Effect of microstructure and texture on the dwell fatigue behaviour of titanium alloys

Abstract

Ever since the failure of the fan blades of the Rolls Royce gas turbine engine that powered the Lockheed Martin tristar aircraft in 1972, ambient temperature dwell fatigue (DF) in titanium alloys has received considerable research attention. Now, it is well known that titanium alloys (alpha, near-alpha and few alpha-beta) are sensitive to a dwell period at the peak load of an otherwise normal fatigue loading cycle. Many industrially relevant α and near α Ti alloys are susceptible to this rather unusual phenomenon. The phenomenon is very interesting in the fact that it is most pronounced at ambient temperature (~25 °C) and vanishes above 200 °C. This study is aimed to develop a comprehensive understanding of the effect of microstructure and texture on the dwell fatigue of α and near α titanium alloys.
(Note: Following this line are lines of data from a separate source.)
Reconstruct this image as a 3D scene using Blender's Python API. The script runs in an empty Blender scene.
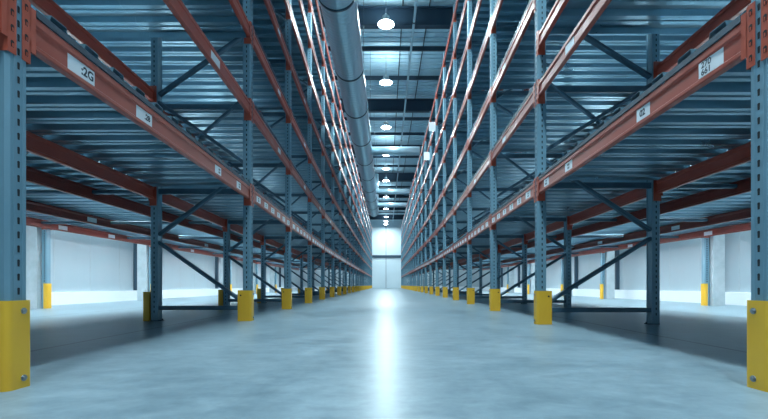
import bpy, math, random
from mathutils import Vector, Matrix
random.seed(7)
SC = bpy.context.scene
COL = SC.collection
PI = math.pi

# ------------------------------------------------------------------ materials
def lin(r, g, b):
    def f(c):
        c /= 255.0
        return c / 12.92 if c <= 0.04045 else ((c + 0.055) / 1.055) ** 2.4
    return (f(r), f(g), f(b), 1.0)

def mat(name, rgb, rough=0.5, metal=0.0, rgb2=None, scale=3.0, stretch=(1, 1, 1), bump=0.0, bscale=40.0,
        rough2=None, spec=0.5, detail=5.0):
    m = bpy.data.materials.new(name); m.use_nodes = True
    nt = m.node_tree; N = nt.nodes; K = nt.links
    p = N['Principled BSDF']
    p.inputs['Roughness'].default_value = rough
    p.inputs['Metallic'].default_value = metal
    p.inputs['Specular IOR Level'].default_value = spec
    tc = N.new('ShaderNodeTexCoord'); mp = N.new('ShaderNodeMapping')
    mp.inputs['Scale'].default_value = stretch
    K.new(tc.outputs['Object'], mp.inputs['Vector'])
    nz = N.new('ShaderNodeTexNoise'); nz.inputs['Scale'].default_value = scale
    nz.inputs['Detail'].default_value = detail; nz.inputs['Roughness'].default_value = 0.6
    K.new(mp.outputs['Vector'], nz.inputs['Vector'])
    cr = N.new('ShaderNodeValToRGB')
    cr.color_ramp.elements[0].position = 0.3; cr.color_ramp.elements[1].position = 0.7
    cr.color_ramp.elements[0].color = lin(*rgb); cr.color_ramp.elements[1].color = lin(*(rgb2 or rgb))
    K.new(nz.outputs['Fac'], cr.inputs['Fac']); K.new(cr.outputs['Color'], p.inputs['Base Color'])
    if rough2 is not None:
        mr = N.new('ShaderNodeMapRange')
        mr.inputs['From Min'].default_value = 0.3; mr.inputs['From Max'].default_value = 0.7
        mr.inputs['To Min'].default_value = rough; mr.inputs['To Max'].default_value = rough2
        K.new(nz.outputs['Fac'], mr.inputs['Value']); K.new(mr.outputs['Result'], p.inputs['Roughness'])
    if bump:
        n2 = N.new('ShaderNodeTexNoise'); n2.inputs['Scale'].default_value = bscale
        K.new(mp.outputs['Vector'], n2.inputs['Vector'])
        b = N.new('ShaderNodeBump'); b.inputs['Strength'].default_value = bump; b.inputs['Distance'].default_value = 0.01
        K.new(n2.outputs['Fac'], b.inputs['Height']); K.new(b.outputs['Normal'], p.inputs['Normal'])
    return m

def emat(name, rgb, strength):
    m = bpy.data.materials.new(name); m.use_nodes = True
    p = m.node_tree.nodes['Principled BSDF']
    p.inputs['Base Color'].default_value = lin(*rgb)
    p.inputs['Emission Color'].default_value = lin(*rgb)
    p.inputs['Emission Strength'].default_value = strength
    return m

M = {}
M['post'] = mat('blue_steel', (104, 142, 160), 0.42, 0.15, (116, 154, 172), 6, (1, 1, 0.3), rough2=0.55)
M['brace'] = mat('blue_brace_steel', (66, 96, 114), 0.4, 0.3, (78, 108, 126), 6)
M['slot'] = mat('dark_slot', (14, 22, 30), 0.8)
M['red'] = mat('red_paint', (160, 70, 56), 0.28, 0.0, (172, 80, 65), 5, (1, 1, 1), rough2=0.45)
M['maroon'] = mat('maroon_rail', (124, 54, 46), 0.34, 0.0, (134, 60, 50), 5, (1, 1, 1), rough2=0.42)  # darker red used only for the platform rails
M['red2'] = mat('red_connector_paint', (168, 74, 56), 0.34, 0.0, (180, 82, 62), 9)
M['deck'] = mat('galvanised_deck', (128, 162, 178), 0.27, 0.8, (140, 174, 190), 2.0, (1, 1, 1), rough2=0.38)
M['yellow'] = mat('yellow_paint', (228, 178, 50), 0.38, 0.0, (220, 168, 44), 5, (1, 1, 0.4), rough2=0.5)
M['bolt'] = mat('bolt_zinc', (150, 158, 165), 0.3, 0.9)
M['label'] = mat('label_white', (226, 234, 240), 0.5)
M['ink'] = mat('label_ink', (40, 52, 66), 0.6)
M['duct'] = mat('duct_zinc', (178, 212, 226), 0.30, 0.5, (188, 218, 230), 2, (1, 1, 1), rough2=0.36)
M['band'] = mat('duct_band', (60, 88, 104), 0.4, 0.7)
M['girder'] = mat('girder_steel', (36, 58, 76), 0.6, 0.1)
M['joist'] = mat('joist_steel', (46, 66, 82), 0.6, 0.1)
M['pipe'] = mat('pipe_paint', (170, 196, 208), 0.45, 0.2)
M['conduit'] = mat('conduit_dark', (72, 84, 92), 0.6)
M['roof'] = mat('roof_sheet', (186, 216, 228), 0.6, 0.0, (176, 206, 220), 1.2)
M['wall'] = mat('wall_panel', (172, 188, 196), 0.5, 0.0, (164, 182, 192), 0.6, (1, 1, 0.3))
M['endwall'] = mat('end_wall_panel', (208, 222, 228), 0.5, 0.0, (200, 216, 224), 0.6, (1, 1, 0.3))
M['kerb'] = mat('kerb_white', (236, 242, 246), 0.5)
M['concrete'] = mat('concrete', (168, 182, 188), 0.75, 0.0, (188, 200, 206), 5, bump=0.15)
M['dark'] = mat('dark_steel', (52, 74, 90), 0.5, 0.3)
M['housing'] = mat('lamp_housing', (190, 198, 202), 0.4, 0.4)
M['glow'] = emat('lamp_glow', (236, 248, 255), 40.0)
M['tube'] = emat('fill_tube_glow', (236, 248, 255), 8.0)  # glow of the added fill tubes and strips

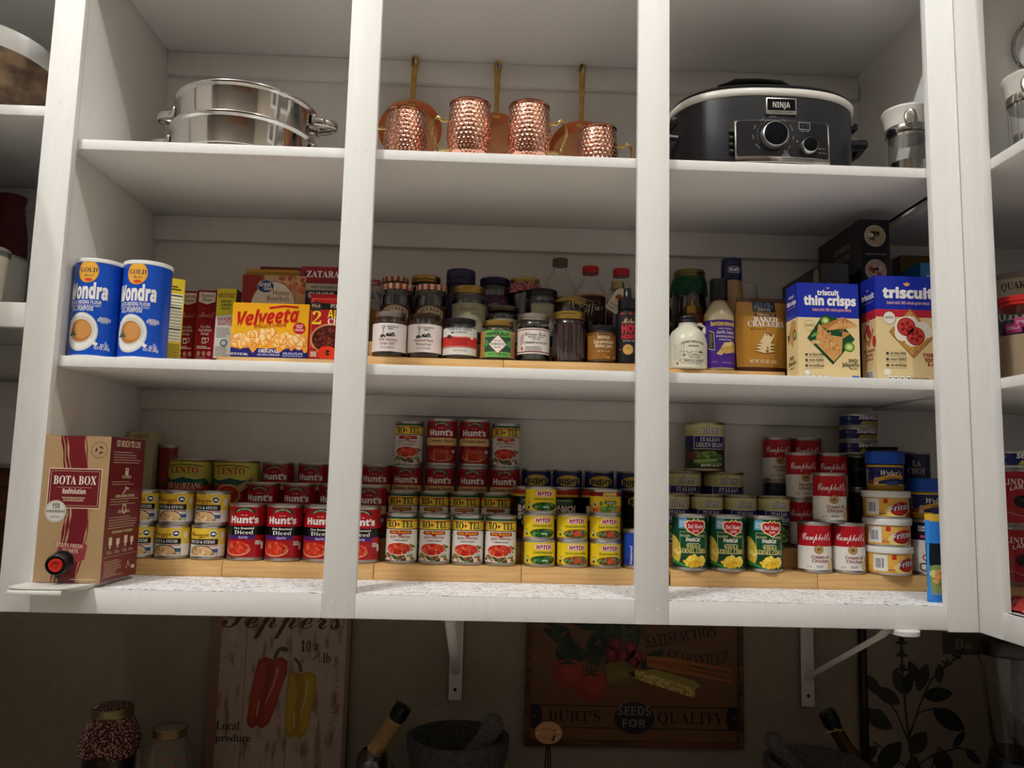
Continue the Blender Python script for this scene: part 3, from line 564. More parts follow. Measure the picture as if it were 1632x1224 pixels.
    put(P('tomato_can', bluecan(.0375, .085)), 'blue tomato can low beside the stile', (.6595, .24, T1))
    # right bay
    k = P('corn_can', corn(.0402, .122))
    for x, s in zip((.7715, .8555, .942), ('nearest the stile', 'middle of the three', 'nearest the soup cans')): put(k, 'green whole kernel corn can with red crest, ' + s, (x, .232, T1), -.30, group='whole kernel corn cans')
    k = P('green_bean_can', allens('s', .0395, .118, .06))
    for x, s in zip((.752, .8315, .9112, .9910), ('half hidden by the stile', 'behind the first corn can', 'behind the middle corn can', 'behind the last corn can')): put(k, 'italian green bean can in the middle row, ' + s, (x, .312, T2), -.22, group='italian green bean cans')
    k = P('green_bean_can', allens('l', .0505, .122, .06))
    for x, z, s in ((.794, T3, 'lower left of the large back cans'), (.899, T3, 'lower right of the large back cans'), (.853, T3 + .1222, 'on top of the stack')): put(k, 'large italian green bean can, ' + s, (x, .404, z), -.25, group='italian green bean cans')
    kc, km, ke = P('soup_can', soup('chicken', .0375, .111)), P('soup_can', soup('mushroom', .037, .111, .06)), P('soup_can', soup('celery', .0365, .108))
    for k, x, Y, z, s in ((kc, 1.0575, .236, T1, 'front left on the bamboo step'), (kc, 1.1345, .236, T1, 'front right beside the bean dip cans'), (kc, 1.0935, .234, T1 + .1112, 'standing on the two front soup cans'),
                          (km, 1.066, .331, T2, 'lower left in the middle row'), (km, 1.0675, .331, T2 + .1112, 'upper left in the middle row'), (kc, 1.1425, .331, T2, 'lower right in the middle row'), (kc, 1.142, .331, T2 + .1112, 'upper right in the middle row'),
                          (ke, 1.0375, .408, T3 + .104, 'upper left at the back'), (ke, 1.1125, .408, T3 + .104, 'upper right at the back')):
        put(k, 'red and white cream soup can, ' + s, (x, Y, z), -.34, group='red and white soup cans')
    k = P('broth_can', plaincan(.0375, .1038, [(0, C('14161c')), (.5, C('1c2236'))], ()))
    for x, s in ((1.0375, 'left one under the back soup cans'), (1.1125, 'right one under the back soup cans')): put(k, 'dark navy can, ' + s, (x, .408, T3), group='dark navy broth cans')
    k = P('dark_can', plaincan(.036, .086, [(0, C('16181a')), (.6, C('1d2422'))], (('CHICKEN', .55, .12, '6a746c', 1.4, 'b'),)))
    for z, s in ((T3, 'lower one'), (T3 + .086, 'upper one')): put(k, 'dark green black can under the blue tuna cans, ' + s, (1.2325, .3895, z), group='dark cans under the tuna')
    h = .0338; k = [P('tuna_can', tuna(.0455, h, o)) for o in (.1, -.02, .06)]
    for i, s in enumerate(('bottom', 'middle', 'top')): put(k[i], 'flat dark blue tuna can, %s of the back corner stack' % s, (1.2335 + .002 * i, .3880, T3 + .172 + h * i), -.22, group='blue tuna cans')
    h = .0616; k = [P('dip_can', fritos(.052, h, o)) for o in (.32, .12, .06)]
    for i, s in enumerate(('bottom, showing its barcode', 'middle', 'top')): put(k[i], 'orange bean dip can with white lid, %s of the stack' % s, (1.2246 - .001 * i, .2322, T1 + h * i), -.33, group='bean dip cans')
    k = P('bouillon_jar', wyler(.042, .0885), 'jar')
    put(k, 'blue lidded bouillon jar on top of the bean dip cans', (1.2225, .2322, T1 + 3 * h), -.36, group='bouillon jars')
    k = P('black_can', plaincan(.036, .12, [(0, C('141414')), (.8, C('3a3416'))], (), C('2a2826')))
    for z, s in ((T2, 'lower'), (T2 + .12, 'upper')): put(k, 'black can with gold band behind the bouillon jar, %s of two' % s, (1.262, .3217, z), group='black cans behind the bouillon jar')
    put(P('chili_can', chili(.0468, .123)), 'white and navy beef can behind the blue pouch', (1.3285, .2372, T1), -.30)
    put(P('bouillon_jar', wyler(.0425, .092), 'jar'), 'blue lidded bouillon jar on the white and navy can', (1.3245, .2372, T1 + .123), -.30, group='bouillon jars')
    k = P('vegetable_can', plaincan(.038, .0925, [(0, C('1a2248')), (.5, C('1c2a58'))], (('LA', .62, .18, 'c8c0c0', .5, 'B'), ('CHOY', .38, .18, 'c8c0c0', 1.1, 'B'))))
    for z, s in ((T3, 'lower'), (T3 + .0925, 'upper')): put(k, 'dark blue chinese vegetable can in the back corner, %s of two' % s, (1.388, .41, z), -.35, group='dark blue vegetable cans')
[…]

Firstly, the temperature sensitivity of dwell fatigue was investigated with the help of phenomenological modelling using Kocks Mecking approach. The key role played by the strain hardening and strain rate sensitivity of the material was understood. The conditions that result in the highest dwell fatigue sensitivity was also identified. Further, the in-plane anisotropy in the dwell fatigue behavior of commercially pure titanium (cp-Ti) was investigated using Electron backscattered diffraction (EBSD) and crystal plasticity FFT simulations. The role of texture in regulating the strain hardening and strain rate sensitivity and the subsequent control over the anisotropy in dwell fatigue response was vividly elucidated. Also, the microstructural heterogeneity in deformation of cp-Ti and its implications on dwell fatigue was studied. The conditions that result in incompatibilities at grain boundaries resulting in the formation of grain boundary affected zones and grain boundary sliding which in turn affected the dwell fatigue life was identified. A detailed investigation of the crack nucleation mechanisms in a near alpha titanium alloy using 2D and 3D EBSD techniques was carried out. Site-specific TEM using FIB-TEM lamella preparation and TEM-OIM was also done to understand finer microstructural features resulting in crack nucleation. Finally, the effect of thermomechanical processing on the dwell fatigue behavior of this near alpha alloy was studied. Volume fraction of primary alpha was identified as the most important parameter that affects the dwell fatigue response of this alloy.